- STATED TASK -
Images are not part of the copy; transcribe all the data exactly.

- COLLECTED MATERIAL -
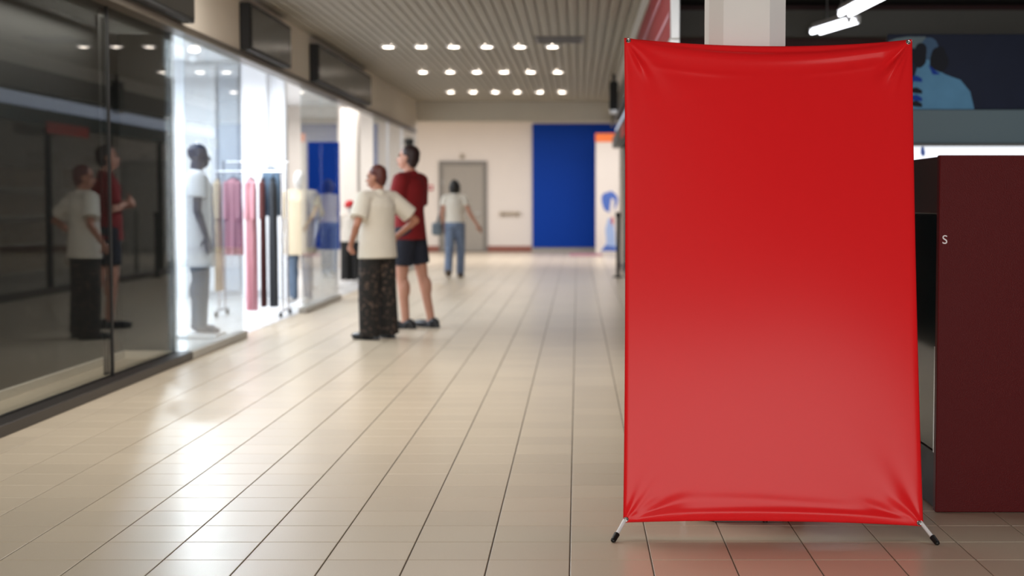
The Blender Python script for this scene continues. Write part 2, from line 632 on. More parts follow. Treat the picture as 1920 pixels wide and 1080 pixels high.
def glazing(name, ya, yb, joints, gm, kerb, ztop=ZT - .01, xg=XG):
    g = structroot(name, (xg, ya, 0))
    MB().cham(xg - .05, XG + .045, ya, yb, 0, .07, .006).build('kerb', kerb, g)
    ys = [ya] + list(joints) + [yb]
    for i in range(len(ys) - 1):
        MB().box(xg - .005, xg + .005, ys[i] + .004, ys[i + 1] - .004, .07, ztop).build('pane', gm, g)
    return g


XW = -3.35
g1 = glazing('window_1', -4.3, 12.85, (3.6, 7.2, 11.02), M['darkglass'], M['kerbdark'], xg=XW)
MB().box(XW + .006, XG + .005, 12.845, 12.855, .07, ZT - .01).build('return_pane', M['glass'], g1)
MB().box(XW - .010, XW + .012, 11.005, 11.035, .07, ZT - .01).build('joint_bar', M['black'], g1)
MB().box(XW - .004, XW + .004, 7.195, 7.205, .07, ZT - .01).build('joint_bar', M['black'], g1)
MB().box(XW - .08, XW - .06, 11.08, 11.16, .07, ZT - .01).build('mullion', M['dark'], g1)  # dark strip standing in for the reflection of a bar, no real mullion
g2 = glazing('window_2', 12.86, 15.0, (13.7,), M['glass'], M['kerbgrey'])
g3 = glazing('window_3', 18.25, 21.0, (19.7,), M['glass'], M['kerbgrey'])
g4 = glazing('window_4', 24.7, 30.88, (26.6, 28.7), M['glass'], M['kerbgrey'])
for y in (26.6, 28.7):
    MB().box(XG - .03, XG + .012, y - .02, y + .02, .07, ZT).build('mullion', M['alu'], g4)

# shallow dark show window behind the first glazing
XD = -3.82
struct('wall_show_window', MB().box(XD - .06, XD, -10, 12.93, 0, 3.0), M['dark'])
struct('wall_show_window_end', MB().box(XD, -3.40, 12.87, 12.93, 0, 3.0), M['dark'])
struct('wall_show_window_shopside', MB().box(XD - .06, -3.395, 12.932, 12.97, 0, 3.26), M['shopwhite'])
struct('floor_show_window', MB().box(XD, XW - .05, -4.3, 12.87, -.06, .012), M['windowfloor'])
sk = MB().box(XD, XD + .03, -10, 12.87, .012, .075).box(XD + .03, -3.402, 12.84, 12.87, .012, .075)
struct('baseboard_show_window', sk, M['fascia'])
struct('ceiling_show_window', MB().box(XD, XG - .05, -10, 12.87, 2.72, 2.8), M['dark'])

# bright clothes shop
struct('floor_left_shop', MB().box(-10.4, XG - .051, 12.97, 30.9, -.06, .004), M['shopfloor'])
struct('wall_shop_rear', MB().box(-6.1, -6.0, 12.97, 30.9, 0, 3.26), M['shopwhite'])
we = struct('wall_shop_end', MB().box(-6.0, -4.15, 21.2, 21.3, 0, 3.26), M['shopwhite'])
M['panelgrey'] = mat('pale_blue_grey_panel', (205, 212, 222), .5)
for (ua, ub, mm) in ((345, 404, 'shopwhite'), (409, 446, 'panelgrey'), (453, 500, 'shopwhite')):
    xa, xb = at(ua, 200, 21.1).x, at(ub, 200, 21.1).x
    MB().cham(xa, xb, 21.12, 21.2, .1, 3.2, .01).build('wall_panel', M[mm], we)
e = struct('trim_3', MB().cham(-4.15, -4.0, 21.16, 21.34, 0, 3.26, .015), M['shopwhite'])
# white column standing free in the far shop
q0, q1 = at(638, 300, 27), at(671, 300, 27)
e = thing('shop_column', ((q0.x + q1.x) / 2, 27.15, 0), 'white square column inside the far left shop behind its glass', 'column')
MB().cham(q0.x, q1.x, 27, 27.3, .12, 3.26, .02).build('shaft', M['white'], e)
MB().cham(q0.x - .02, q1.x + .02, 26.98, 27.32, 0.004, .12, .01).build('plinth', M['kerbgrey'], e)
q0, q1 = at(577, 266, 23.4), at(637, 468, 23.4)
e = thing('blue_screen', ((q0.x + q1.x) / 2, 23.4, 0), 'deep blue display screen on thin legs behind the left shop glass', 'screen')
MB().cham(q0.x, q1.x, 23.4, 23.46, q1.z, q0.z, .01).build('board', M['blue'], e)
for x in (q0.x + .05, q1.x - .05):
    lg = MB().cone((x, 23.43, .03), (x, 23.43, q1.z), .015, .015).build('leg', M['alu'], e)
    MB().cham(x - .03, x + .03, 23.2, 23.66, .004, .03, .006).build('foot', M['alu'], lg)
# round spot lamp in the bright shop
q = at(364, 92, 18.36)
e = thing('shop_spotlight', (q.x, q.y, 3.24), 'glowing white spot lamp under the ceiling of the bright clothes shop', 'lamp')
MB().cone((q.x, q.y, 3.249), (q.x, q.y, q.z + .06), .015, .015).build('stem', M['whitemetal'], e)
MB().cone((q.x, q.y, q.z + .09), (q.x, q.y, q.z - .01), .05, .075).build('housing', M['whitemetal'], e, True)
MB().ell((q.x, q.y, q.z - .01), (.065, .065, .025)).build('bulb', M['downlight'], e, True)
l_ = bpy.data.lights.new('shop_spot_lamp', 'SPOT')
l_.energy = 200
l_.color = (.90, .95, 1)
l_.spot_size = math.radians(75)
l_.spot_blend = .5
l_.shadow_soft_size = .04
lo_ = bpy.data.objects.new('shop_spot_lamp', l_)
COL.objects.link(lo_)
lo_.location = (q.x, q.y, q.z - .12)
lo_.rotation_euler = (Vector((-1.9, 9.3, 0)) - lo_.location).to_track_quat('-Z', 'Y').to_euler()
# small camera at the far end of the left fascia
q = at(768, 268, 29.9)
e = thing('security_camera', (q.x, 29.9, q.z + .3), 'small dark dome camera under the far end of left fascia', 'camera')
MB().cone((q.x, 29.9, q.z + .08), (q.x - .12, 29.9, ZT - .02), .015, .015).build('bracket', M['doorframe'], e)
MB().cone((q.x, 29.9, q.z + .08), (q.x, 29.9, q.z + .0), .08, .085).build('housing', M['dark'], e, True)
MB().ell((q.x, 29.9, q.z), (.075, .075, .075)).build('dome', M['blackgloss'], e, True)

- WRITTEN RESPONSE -
The Blender Python script for this scene continues. Write part 2, from line 632 on. More parts follow. Treat the picture as 1920 pixels wide and 1080 pixels high.
def glazing(name, ya, yb, joints, gm, kerb, ztop=ZT - .01, xg=XG):
    g = structroot(name, (xg, ya, 0))
    MB().cham(xg - .05, XG + .045, ya, yb, 0, .07, .006).build('kerb', kerb, g)
    ys = [ya] + list(joints) + [yb]
    for i in range(len(ys) - 1):
        MB().box(xg - .005, xg + .005, ys[i] + .004, ys[i + 1] - .004, .07, ztop).build('pane', gm, g)
    return g


XW = -3.35
g1 = glazing('window_1', -4.3, 12.85, (3.6, 7.2, 11.02), M['darkglass'], M['kerbdark'], xg=XW)
MB().box(XW + .006, XG + .005, 12.845, 12.855, .07, ZT - .01).build('return_pane', M['glass'], g1)
MB().box(XW - .010, XW + .012, 11.005, 11.035, .07, ZT - .01).build('joint_bar', M['black'], g1)
MB().box(XW - .004, XW + .004, 7.195, 7.205, .07, ZT - .01).build('joint_bar', M['black'], g1)
MB().box(XW - .08, XW - .06, 11.08, 11.16, .07, ZT - .01).build('mullion', M['dark'], g1)  # dark strip standing in for the reflection of a bar, no real mullion
g2 = glazing('window_2', 12.86, 15.0, (13.7,), M['glass'], M['kerbgrey'])
g3 = glazing('window_3', 18.25, 21.0, (19.7,), M['glass'], M['kerbgrey'])
g4 = glazing('window_4', 24.7, 30.88, (26.6, 28.7), M['glass'], M['kerbgrey'])
for y in (26.6, 28.7):
    MB().box(XG - .03, XG + .012, y - .02, y + .02, .07, ZT).build('mullion', M['alu'], g4)

# shallow dark show window behind the first glazing
XD = -3.82
struct('wall_show_window', MB().box(XD - .06, XD, -10, 12.93, 0, 3.0), M['dark'])
struct('wall_show_window_end', MB().box(XD, -3.40, 12.87, 12.93, 0, 3.0), M['dark'])
struct('wall_show_window_shopside', MB().box(XD - .06, -3.395, 12.932, 12.97, 0, 3.26), M['shopwhite'])
struct('floor_show_window', MB().box(XD, XW - .05, -4.3, 12.87, -.06, .012), M['windowfloor'])
sk = MB().box(XD, XD + .03, -10, 12.87, .012, .075).box(XD + .03, -3.402, 12.84, 12.87, .012, .075)
struct('baseboard_show_window', sk, M['fascia'])
struct('ceiling_show_window', MB().box(XD, XG - .05, -10, 12.87, 2.72, 2.8), M['dark'])

# bright clothes shop
struct('floor_left_shop', MB().box(-10.4, XG - .051, 12.97, 30.9, -.06, .004), M['shopfloor'])
struct('wall_shop_rear', MB().box(-6.1, -6.0, 12.97, 30.9, 0, 3.26), M['shopwhite'])
we = struct('wall_shop_end', MB().box(-6.0, -4.15, 21.2, 21.3, 0, 3.26), M['shopwhite'])
M['panelgrey'] = mat('pale_blue_grey_panel', (205, 212, 222), .5)
for (ua, ub, mm) in ((345, 404, 'shopwhite'), (409, 446, 'panelgrey'), (453, 500, 'shopwhite')):
    xa, xb = at(ua, 200, 21.1).x, at(ub, 200, 21.1).x
    MB().cham(xa, xb, 21.12, 21.2, .1, 3.2, .01).build('wall_panel', M[mm], we)
e = struct('trim_3', MB().cham(-4.15, -4.0, 21.16, 21.34, 0, 3.26, .015), M['shopwhite'])
# white column standing free in the far shop
q0, q1 = at(638, 300, 27), at(671, 300, 27)
e = thing('shop_column', ((q0.x + q1.x) / 2, 27.15, 0), 'white square column inside the far left shop behind its glass', 'column')
MB().cham(q0.x, q1.x, 27, 27.3, .12, 3.26, .02).build('shaft', M['white'], e)
MB().cham(q0.x - .02, q1.x + .02, 26.98, 27.32, 0.004, .12, .01).build('plinth', M['kerbgrey'], e)
q0, q1 = at(577, 266, 23.4), at(637, 468, 23.4)
e = thing('blue_screen', ((q0.x + q1.x) / 2, 23.4, 0), 'deep blue display screen on thin legs behind the left shop glass', 'screen')
MB().cham(q0.x, q1.x, 23.4, 23.46, q1.z, q0.z, .01).build('board', M['blue'], e)
for x in (q0.x + .05, q1.x - .05):
    lg = MB().cone((x, 23.43, .03), (x, 23.43, q1.z), .015, .015).build('leg', M['alu'], e)
    MB().cham(x - .03, x + .03, 23.2, 23.66, .004, .03, .006).build('foot', M['alu'], lg)
# round spot lamp in the bright shop
q = at(364, 92, 18.36)
e = thing('shop_spotlight', (q.x, q.y, 3.24), 'glowing white spot lamp under the ceiling of the bright clothes shop', 'lamp')
MB().cone((q.x, q.y, 3.249), (q.x, q.y, q.z + .06), .015, .015).build('stem', M['whitemetal'], e)
MB().cone((q.x, q.y, q.z + .09), (q.x, q.y, q.z - .01), .05, .075).build('housing', M['whitemetal'], e, True)
MB().ell((q.x, q.y, q.z - .01), (.065, .065, .025)).build('bulb', M['downlight'], e, True)
l_ = bpy.data.lights.new('shop_spot_lamp', 'SPOT')
l_.energy = 200
l_.color = (.90, .95, 1)
l_.spot_size = math.radians(75)
l_.spot_blend = .5
l_.shadow_soft_size = .04
lo_ = bpy.data.objects.new('shop_spot_lamp', l_)
COL.objects.link(lo_)
lo_.location = (q.x, q.y, q.z - .12)
lo_.rotation_euler = (Vector((-1.9, 9.3, 0)) - lo_.location).to_track_quat('-Z', 'Y').to_euler()
# small camera at the far end of the left fascia
q = at(768, 268, 29.9)
e = thing('security_camera', (q.x, 29.9, q.z + .3), 'small dark dome camera under the far end of left fascia', 'camera')
MB().cone((q.x, 29.9, q.z + .08), (q.x - .12, 29.9, ZT - .02), .015, .015).build('bracket', M['doorframe'], e)
MB().cone((q.x, 29.9, q.z + .08), (q.x, 29.9, q.z + .0), .08, .085).build('housing', M['dark'], e, True)
MB().ell((q.x, 29.9, q.z), (.075, .075, .075)).build('dome', M['blackgloss'], e, True)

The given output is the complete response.